A coalition of labor-including the AFL-CIO, Union of Needletrade Industrial and Textile Employees, Farm Workers and others-plus student, community, religious and progressive groups has even begun to expose big clothing companies that try to hide their exploitation of sweatshop labor by hiring subcontractors and blaming them.

This movement, calling itself the Coalition of Conscience, held many activities during the holiday season. Participants informed shoppers about which clothing brands are sewn in sweatshops-in the United States and in other countries, where U.S.-based companies pay workers even less.

Guess? freaks out

The U.S. Labor Department, trying to head off a mass movement that could have real impact, has set up a "Trendsetters" list. This gives the nod to garment-industry manufacturers and retailers that supposedly ensure their subcontractors obey labor laws.

Of course, setting up such a list is far easier than enforcing the laws. There is no real inspection mechanism.

Guess? is the biggest clothing manufacturer in Southern California and among the biggest in the country. The company wanted to be on the list.

Unfortunately, Guess? emits a bad odor. It fired workers trying to organize a union, shut down their Los Angeles-area plant and moved production to Latin America.

Guess? already had a long record of outrageous violations of health-and-safety, wage-and-hour, labor and other laws in this country. Conditions for the mostly Latina and Asian women workers at Guess? sweatshops are notorious.

But during the holiday season, being branded as cruel to the children who labor in sweatshops and targeted for exploiting low-wage workers in this country, Mexico and Southern Asia could really hurt sales and profits.

So Guess? lied.

First it ran a half-age ad in major newspapers on Dec. 7. In the ad Guess? proclaimed itself "Guaranteed 100% FREE of Sweatshop Labor" and said it supported Labor Secretary Alexis Herman's "No Sweat Campaign." It even started sewing a "sweatshop-free" label into Guess? jeans.

The UNITE union staged protests in New York and Los Angeles, where on Dec. 13 guitarist Tom Morello of the rock group Rage Against the Machine and 32 others were arrested. The union helped to organize a nationwide leaflet campaign.
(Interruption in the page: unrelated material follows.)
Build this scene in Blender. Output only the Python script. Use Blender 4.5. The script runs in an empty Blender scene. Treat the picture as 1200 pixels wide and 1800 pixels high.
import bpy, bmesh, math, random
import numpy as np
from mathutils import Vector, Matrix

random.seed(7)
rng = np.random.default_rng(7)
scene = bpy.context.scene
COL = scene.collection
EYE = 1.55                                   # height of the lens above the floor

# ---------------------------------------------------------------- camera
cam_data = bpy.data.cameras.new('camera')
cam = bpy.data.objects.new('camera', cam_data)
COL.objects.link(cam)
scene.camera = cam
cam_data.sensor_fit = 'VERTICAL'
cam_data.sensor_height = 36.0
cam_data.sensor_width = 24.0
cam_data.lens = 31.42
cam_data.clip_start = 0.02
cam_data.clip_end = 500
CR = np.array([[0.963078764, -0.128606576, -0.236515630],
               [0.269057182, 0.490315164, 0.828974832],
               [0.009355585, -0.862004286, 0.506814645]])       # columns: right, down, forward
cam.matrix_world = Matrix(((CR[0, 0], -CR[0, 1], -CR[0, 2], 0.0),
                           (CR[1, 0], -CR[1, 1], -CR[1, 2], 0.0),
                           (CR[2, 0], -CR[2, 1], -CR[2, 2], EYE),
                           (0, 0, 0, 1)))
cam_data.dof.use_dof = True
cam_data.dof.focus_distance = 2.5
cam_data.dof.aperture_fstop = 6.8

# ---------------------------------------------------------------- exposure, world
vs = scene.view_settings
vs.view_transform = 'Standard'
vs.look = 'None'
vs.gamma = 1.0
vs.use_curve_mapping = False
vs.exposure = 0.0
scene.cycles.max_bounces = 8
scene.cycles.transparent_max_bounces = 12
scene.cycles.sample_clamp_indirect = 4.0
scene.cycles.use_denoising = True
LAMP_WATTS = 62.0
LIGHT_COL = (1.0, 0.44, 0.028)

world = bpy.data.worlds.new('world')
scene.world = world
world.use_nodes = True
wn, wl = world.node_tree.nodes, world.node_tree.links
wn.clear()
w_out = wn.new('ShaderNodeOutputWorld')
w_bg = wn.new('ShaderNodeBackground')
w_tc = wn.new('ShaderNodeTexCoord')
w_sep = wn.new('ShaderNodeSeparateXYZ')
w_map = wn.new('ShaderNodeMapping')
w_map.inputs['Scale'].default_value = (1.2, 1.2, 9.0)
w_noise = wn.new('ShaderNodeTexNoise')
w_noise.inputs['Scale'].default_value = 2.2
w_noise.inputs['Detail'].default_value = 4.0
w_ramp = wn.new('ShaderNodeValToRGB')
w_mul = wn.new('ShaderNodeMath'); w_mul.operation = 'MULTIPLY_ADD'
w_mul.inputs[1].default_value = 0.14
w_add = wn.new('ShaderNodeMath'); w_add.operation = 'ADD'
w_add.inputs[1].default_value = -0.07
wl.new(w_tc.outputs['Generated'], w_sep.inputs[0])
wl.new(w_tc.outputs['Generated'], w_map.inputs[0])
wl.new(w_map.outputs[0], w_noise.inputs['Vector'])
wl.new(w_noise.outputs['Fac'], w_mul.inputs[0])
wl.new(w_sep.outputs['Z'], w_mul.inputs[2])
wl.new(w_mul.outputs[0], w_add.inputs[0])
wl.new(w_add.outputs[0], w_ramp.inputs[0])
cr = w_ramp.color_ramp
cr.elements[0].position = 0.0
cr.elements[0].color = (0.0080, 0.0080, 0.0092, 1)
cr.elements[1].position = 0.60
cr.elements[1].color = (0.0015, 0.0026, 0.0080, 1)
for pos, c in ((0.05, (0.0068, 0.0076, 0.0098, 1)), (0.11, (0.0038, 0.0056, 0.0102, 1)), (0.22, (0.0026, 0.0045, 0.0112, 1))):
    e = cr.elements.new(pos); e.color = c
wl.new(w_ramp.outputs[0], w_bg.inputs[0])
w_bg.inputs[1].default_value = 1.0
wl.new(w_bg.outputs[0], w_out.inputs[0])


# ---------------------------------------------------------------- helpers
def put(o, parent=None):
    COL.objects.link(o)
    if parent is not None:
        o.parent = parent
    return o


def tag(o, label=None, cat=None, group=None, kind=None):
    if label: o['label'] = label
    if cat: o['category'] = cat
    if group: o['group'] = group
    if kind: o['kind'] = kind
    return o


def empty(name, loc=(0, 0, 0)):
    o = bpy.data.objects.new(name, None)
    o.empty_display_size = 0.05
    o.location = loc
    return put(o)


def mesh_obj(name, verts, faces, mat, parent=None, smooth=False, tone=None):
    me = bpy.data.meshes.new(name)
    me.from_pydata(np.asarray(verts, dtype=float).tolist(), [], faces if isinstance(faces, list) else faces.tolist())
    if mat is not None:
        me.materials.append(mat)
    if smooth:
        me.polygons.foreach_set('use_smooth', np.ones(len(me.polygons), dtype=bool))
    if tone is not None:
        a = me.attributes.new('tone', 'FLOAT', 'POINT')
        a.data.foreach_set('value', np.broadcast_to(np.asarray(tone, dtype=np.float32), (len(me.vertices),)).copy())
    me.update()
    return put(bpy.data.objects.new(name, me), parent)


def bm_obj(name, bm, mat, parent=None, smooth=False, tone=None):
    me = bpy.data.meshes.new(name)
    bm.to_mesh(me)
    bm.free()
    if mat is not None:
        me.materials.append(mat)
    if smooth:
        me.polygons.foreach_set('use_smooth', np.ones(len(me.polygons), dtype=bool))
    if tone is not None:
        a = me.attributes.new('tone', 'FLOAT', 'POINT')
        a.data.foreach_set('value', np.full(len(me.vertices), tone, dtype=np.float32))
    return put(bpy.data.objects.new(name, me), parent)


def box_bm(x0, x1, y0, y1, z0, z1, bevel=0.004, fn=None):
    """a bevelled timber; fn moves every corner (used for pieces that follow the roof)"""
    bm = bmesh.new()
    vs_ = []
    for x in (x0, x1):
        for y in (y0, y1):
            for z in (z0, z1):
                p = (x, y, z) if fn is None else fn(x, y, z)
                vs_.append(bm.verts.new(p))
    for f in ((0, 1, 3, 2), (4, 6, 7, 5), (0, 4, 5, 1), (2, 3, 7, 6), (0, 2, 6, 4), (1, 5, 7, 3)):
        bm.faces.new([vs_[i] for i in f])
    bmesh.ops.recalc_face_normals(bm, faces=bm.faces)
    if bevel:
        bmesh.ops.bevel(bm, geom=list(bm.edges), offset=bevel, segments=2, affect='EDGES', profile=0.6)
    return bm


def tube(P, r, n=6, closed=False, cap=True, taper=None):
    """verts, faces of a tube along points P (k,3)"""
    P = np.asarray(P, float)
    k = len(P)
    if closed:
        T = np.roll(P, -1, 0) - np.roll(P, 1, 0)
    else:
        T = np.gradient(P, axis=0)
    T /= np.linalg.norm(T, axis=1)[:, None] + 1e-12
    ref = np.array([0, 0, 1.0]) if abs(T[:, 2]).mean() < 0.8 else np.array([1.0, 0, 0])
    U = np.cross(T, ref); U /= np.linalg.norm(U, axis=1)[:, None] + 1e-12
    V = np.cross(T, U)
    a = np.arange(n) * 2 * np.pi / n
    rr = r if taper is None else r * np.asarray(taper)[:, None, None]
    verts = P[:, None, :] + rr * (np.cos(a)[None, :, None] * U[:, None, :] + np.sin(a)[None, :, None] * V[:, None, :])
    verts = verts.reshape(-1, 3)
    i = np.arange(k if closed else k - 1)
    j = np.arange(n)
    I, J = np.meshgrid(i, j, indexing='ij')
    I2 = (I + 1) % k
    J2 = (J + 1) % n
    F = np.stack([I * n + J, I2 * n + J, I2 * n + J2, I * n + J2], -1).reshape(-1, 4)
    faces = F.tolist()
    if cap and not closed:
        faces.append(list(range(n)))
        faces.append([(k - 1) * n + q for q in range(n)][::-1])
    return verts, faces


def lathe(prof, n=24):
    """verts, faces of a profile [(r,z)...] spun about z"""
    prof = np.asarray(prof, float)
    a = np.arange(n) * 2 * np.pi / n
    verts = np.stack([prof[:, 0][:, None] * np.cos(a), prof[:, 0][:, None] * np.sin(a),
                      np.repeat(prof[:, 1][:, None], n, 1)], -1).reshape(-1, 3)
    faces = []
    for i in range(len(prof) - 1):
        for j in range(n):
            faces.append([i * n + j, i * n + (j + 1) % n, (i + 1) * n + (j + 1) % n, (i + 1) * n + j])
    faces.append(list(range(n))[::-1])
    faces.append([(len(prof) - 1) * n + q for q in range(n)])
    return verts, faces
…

Prodded by UNITE, the Labor Department sharply criticized Guess? for pretending it is on the "Trendsetters" list when in fact it had been suspended for over a year.

Guess? was so taken aback by all this that its marketing executives appear to have flipped out. The jeans company ran another big ad, on Dec. 21. This one was a frontal attack on UNITE.

The ad is addressed to UNITE President Jay Mazur. Its bizarre copy seeks to blame the union itself for sweatshops.

The ad suggests both that poor conditions still exist in some shops where the workers are in the union-and, at the same time, that because it has not yet organized all 155,000 Southern California garment workers, UNITE is itself responsible for sweatshops.

As if this would fool someone, the ad is written as though by anti-sweatshop crusaders. Its last line, urging people to call UNITE President Mazur, is, "Join thousands of Americans demanding an end to sweatshops."

In tiny letters at the bottom right corner is the punch line: "Paid for by GUESS? Inc."

What is important about this ad is not the lies it contains, but the fact that Guess? executives feel they have to attack UNITE in order to fend off the criticisms leveled against it. The anti-sweatshop campaign is obviously hitting its target.